US start-up raises funds for fusion project

1 June 2020


Commonwealth Fusion Systems (CFS), a US-based start-up commercialising fusion energy, announced on 26 May that it has raised $84 million in A2 funding, bringing the company’s total funding to more than $200 million.

The A2 round was led by Temasek with participation from new investors Equinor and Devonshire Investors, a private equity group affiliated with FMR, the parent company of Fidelity Investments, as well as current investors Breakthrough Energy Ventures, The Engine, ENI Next, Future Ventures, Hostplus, Khosla Ventures, Moore Strategic Ventures, Safar Partners, Schooner Capital, Starlight Ventures, and “others committed to accelerating the path towards commercial fusion energy”.

CFS founded in 2018, has a programme to develop high-temperature superconducting (HTS) magnets and design and build the world’s first net-energy-gain fusion system, called SPARC. CFS said both are on schedule and below budget.

“With this additional funding, CFS will continue to grow its capabilities to offer fusion power plants, fusion engineering services, and HTS magnets.
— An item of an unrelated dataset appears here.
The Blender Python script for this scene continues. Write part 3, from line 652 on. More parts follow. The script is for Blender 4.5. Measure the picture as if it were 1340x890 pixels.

This includes accelerating progress to build SPARC, the new CFS headquarters, and manufacturing facilities.” The funding will also support business development surrounding HTS magnets, the key component to SPARC, which also has various other commercial uses.

CFS CEO Bob Mumgaard said: “This funding is further evidence of a growing fusion industry and the important transition that is taking place as fusion expands from public-funded research to the private companies that will drive commercial fusion to market to help solve climate change.”

CFS is collaborating with MIT’s Plasma Science and Fusion Center to design and build SPARC. This includes the development of the HTS magnets, which will allow CFS to build significantly smaller and lower-cost fusion power plants.

CFS said the collaboration is on track to demonstrate a 20 Tesla, large-bore magnet in 2021. This magnet test, the first of its kind in the world, opens a widely identified transformational opportunity for fusion energy. These magnets will then be used in constructing SPARC to demonstrate net energy gain from fusion for the first time in history. SPARC will pave the way for the first commercially viable fusion power plant called ARC.